Intelligence is the mental capability that involves a person’s ability to plan, reason, think abstractly, solve problems, learn quickly and from experience and comprehend complex ideas (Perloff, Sternberg & Urbina, 1996). African Americans grow in a culture where they people view intelligence as a means to develop categories and engage in rational debate. The culture of the African Americans revolves around media technologies such as television, films and video games. This gives them an advantage in visual tests.
The African-American frame of reference is based on the western culture. Among the Luo of Kenya and the African Americans, intelligence is the measure of peoples’ ability and competence in various aspects. Both cultures appreciate that academic intelligence forms a significant part of a person’s overall intelligence. However, several differences between the two cultures also abound regarding culture. The understanding of intelligence among African Americans is based on visual tests due to their cultural ties to media technologies such as films, television and video games. The Luo consider intelligence to be based on four concepts which include; academic intelligence, social qualities (respect, consideration and responsibility), practical thinking and comprehension. Of these only academic intelligence is regarded as a concept of intelligence by the western cultures to which African Americans subscribe.
The Ravens progressive matrices and the Iqtest.com are online intelligence tests that relate differently to cultural ties on intelligence. The Ravens progressive Matrices are non-verbal multiple choice questions to test general intelligence. The 60 questions test a person’s ability to identify missing elements to complete a given pattern. The test is non-verbal and therefore, based on social constructs. The Ravens matrices are based on cultivated ability to organize things in rows and columns and are therefore, culturally biased. They give advantage to people from cultures with formal schooling and disadvantage those who from cultures where formal schooling is rare. Iqtest.com is a scientific test available online that has for some time now been offered to schools, corporations and certified professional applications. The test is culturally balanced as it tests intelligence based on 13 different areas such as numeracy, logical reasoning, patterns, and vocabulary among others. According to Etienne (2003), the more the areas on which an intelligence test bases its conclusions, the more it is open to give consistent results to people from different cultures.

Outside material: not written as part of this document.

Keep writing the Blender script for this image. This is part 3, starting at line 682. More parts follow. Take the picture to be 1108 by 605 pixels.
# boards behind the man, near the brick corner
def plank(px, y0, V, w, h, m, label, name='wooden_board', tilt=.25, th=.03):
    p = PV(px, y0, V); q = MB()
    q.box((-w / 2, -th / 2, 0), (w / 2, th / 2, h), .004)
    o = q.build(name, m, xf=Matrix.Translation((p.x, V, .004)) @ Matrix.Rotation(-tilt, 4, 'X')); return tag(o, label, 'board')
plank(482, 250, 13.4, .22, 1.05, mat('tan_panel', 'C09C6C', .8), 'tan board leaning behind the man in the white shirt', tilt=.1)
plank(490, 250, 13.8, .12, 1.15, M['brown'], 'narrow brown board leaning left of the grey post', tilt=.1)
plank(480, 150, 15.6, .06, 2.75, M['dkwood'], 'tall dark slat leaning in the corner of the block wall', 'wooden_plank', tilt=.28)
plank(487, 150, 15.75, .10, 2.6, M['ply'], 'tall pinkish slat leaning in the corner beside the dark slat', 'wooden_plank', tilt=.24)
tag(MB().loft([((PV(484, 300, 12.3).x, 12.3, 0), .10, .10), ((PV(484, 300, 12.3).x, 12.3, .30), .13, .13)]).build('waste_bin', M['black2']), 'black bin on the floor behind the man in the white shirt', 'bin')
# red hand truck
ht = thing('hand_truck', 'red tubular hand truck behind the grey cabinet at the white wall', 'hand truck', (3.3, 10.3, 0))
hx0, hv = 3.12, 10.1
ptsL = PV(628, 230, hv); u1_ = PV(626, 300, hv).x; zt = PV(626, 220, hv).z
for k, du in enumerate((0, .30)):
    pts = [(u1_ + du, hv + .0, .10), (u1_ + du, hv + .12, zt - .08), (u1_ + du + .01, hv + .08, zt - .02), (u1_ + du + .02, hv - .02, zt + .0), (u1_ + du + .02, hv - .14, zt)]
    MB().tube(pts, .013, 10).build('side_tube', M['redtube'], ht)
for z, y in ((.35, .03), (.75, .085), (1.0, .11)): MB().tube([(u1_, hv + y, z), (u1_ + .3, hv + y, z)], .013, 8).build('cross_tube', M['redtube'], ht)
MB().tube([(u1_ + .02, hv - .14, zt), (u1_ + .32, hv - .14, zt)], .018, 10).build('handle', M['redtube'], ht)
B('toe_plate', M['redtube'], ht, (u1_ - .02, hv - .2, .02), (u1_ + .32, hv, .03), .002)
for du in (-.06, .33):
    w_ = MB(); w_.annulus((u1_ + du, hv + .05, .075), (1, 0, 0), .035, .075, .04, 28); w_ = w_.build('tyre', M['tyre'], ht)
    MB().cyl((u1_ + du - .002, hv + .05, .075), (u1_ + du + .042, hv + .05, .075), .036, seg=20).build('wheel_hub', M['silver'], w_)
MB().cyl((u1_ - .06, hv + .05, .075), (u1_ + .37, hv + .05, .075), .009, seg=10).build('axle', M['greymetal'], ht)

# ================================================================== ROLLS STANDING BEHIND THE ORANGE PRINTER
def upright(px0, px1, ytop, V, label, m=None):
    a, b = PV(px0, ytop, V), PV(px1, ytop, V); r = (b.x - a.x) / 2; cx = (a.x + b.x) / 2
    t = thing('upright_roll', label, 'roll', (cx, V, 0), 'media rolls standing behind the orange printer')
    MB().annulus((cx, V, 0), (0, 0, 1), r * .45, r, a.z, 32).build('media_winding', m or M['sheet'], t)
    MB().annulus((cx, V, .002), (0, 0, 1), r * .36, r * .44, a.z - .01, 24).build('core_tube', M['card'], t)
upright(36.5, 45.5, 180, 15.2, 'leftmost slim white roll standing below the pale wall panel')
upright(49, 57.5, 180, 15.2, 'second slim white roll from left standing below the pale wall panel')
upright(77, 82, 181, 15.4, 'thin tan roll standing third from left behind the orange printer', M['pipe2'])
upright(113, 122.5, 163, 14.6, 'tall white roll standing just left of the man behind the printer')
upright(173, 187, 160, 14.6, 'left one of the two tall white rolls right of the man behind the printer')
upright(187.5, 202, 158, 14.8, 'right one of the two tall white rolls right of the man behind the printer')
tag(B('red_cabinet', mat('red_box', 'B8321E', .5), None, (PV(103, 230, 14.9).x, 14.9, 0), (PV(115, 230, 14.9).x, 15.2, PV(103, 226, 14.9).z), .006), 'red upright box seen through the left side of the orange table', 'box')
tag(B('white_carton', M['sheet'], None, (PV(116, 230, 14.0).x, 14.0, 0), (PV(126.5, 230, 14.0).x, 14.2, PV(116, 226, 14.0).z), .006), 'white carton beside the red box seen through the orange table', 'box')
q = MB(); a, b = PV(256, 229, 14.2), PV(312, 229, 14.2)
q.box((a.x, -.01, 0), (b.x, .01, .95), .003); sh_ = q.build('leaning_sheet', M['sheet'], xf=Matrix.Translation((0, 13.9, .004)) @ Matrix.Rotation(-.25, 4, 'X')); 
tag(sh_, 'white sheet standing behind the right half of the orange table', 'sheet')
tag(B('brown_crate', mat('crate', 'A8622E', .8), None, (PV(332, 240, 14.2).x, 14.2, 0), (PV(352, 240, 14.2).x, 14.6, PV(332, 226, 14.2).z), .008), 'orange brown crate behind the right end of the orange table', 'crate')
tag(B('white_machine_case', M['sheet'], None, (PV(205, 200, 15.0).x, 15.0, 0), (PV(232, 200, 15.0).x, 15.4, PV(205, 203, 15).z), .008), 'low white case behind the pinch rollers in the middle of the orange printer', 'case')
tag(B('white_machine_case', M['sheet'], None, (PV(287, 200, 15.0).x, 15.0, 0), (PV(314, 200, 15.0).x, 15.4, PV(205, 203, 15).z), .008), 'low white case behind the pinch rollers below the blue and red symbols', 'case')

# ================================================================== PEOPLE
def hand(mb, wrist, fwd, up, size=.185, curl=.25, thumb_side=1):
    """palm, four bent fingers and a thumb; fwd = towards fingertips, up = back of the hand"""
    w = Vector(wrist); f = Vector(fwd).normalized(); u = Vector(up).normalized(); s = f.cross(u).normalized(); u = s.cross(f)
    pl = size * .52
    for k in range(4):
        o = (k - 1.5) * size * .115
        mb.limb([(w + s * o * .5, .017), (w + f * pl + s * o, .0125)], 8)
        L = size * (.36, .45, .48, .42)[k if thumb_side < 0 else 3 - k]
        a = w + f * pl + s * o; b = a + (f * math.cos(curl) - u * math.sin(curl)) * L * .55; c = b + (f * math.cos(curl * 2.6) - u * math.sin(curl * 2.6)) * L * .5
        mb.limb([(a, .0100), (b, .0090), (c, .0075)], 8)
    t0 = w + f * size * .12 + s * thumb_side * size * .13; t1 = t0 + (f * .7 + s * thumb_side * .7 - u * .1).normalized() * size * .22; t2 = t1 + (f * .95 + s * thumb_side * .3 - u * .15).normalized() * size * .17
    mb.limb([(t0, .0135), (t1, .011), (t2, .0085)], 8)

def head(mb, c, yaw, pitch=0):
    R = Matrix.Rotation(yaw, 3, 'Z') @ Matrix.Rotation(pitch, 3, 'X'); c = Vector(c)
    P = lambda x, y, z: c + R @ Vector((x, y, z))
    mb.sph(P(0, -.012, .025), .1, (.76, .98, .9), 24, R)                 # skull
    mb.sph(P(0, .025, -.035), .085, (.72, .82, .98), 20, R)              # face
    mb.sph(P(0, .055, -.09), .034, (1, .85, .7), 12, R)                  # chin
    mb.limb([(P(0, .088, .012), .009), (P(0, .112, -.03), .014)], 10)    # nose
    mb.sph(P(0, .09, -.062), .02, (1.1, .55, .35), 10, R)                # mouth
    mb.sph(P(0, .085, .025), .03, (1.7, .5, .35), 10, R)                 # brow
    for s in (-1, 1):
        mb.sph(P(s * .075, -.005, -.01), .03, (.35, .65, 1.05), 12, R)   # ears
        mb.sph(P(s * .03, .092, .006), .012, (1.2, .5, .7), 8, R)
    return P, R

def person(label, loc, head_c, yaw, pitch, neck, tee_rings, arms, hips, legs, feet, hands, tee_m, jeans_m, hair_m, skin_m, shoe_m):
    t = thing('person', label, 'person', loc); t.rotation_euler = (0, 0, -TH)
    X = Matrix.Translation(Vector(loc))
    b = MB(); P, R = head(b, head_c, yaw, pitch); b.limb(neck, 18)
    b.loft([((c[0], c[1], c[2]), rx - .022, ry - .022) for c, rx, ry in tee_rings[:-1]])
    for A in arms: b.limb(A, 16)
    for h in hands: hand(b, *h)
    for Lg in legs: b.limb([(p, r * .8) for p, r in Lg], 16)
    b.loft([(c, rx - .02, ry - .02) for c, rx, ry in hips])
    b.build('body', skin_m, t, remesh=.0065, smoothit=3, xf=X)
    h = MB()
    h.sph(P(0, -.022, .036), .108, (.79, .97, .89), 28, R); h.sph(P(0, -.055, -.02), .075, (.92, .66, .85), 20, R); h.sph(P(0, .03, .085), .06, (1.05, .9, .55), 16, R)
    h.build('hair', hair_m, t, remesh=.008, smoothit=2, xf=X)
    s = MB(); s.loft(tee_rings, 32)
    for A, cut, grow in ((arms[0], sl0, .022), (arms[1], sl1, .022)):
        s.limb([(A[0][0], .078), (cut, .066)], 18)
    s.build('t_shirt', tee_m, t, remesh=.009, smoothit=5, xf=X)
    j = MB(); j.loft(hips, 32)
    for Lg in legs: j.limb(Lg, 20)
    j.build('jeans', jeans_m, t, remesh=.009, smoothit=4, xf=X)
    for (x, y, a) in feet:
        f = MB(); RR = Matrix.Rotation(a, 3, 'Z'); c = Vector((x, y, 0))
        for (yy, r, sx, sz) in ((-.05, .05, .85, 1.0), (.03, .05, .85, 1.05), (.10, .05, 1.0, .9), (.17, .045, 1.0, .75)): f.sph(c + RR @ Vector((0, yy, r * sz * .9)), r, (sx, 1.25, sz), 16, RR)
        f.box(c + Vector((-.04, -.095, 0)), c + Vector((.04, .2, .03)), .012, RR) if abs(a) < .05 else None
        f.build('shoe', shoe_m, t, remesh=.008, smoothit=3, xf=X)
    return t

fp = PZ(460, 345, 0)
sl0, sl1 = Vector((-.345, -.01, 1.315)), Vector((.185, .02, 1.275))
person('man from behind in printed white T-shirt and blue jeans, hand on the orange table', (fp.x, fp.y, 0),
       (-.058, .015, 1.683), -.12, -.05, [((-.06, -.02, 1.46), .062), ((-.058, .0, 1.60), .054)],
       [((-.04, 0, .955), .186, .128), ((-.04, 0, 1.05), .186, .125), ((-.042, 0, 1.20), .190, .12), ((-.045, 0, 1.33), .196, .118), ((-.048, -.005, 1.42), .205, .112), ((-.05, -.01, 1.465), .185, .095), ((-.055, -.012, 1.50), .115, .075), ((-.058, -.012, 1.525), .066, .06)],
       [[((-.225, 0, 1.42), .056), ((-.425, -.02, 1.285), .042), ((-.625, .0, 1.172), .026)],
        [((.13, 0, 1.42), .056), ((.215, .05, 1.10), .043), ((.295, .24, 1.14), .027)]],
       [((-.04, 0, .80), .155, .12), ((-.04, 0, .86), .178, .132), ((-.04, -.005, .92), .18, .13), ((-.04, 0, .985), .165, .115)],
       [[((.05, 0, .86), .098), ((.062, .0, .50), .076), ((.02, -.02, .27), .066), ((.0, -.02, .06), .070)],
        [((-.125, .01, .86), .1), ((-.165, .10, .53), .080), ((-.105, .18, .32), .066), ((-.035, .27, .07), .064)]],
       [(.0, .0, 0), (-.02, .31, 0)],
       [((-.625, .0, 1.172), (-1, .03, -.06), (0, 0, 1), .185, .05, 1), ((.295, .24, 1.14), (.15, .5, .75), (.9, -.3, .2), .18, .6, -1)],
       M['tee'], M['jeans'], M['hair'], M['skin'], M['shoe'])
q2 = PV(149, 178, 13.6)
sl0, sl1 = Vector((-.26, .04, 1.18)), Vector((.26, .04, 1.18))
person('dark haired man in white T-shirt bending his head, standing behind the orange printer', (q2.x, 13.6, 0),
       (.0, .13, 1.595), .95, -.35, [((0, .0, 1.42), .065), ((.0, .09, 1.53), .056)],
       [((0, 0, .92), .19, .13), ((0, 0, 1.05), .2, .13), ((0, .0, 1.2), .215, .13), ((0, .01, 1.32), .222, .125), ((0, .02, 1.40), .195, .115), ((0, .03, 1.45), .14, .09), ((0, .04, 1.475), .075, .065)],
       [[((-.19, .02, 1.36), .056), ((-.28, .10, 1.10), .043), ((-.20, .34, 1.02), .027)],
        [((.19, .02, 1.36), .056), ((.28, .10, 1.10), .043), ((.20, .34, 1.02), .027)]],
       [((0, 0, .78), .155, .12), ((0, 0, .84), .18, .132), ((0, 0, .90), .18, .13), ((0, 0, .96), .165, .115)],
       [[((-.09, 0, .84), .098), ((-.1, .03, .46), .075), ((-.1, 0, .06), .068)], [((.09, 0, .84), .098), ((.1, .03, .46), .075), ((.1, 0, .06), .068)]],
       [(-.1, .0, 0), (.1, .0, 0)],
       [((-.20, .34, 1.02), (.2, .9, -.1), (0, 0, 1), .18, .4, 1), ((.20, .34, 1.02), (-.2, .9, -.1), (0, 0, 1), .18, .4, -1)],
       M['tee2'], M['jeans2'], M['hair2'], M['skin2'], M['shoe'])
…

Socioeconomic status affects intelligence. Children from the upper socioeconomic strata of the society have access to more intellectual stimulation, obtain better social opportunities and obtain better nutrition. These advantages influence their intellectual development positively, and they therefore, tend to exhibit more intelligence than their peers who grow in disadvantaged socio-economic societies. According to Perloff, Sternberg & Urbina, (1996), socioeconomic status is based on parental occupation, education and income. The higher the socioeconomic status of a parent, the higher the IQ of his/her children.
Parent-child interaction is another cultural factor that affects the intelligence of a person. Parents are the first teachers of a child. The behavioral interaction between parents and children critically influences their intelligence. The intellectual capability of a child develops faster when parents provide emotional security, praise the child’s achievements, allow the child some independence and make the family environment supportive of the child’s ambitions. On the contrary, children who grow up in stressful family conditions, have their intellectual growth hampered. African American families are very close knit culturally. It is therefore, crucial that they provide supportive family environments to children to ensure that they support intellectual competence among children from their infancy.
References
ETIENNE B. (2003) Intelligence across cultures. Research in Africa, Asia and Latin America is showing how culture and intelligence interact. Monitor Staff Vol 34, No. 2 Print version:P. 56. Retrieved 28 Mar. 2012 from: http://www.apa.org/monitor/feb03/intelligence.aspx
Perloff, R., Sternberg, R.J, & Urbina, S. (1996). Intelligence: knowns and unknowns. American Psychologist.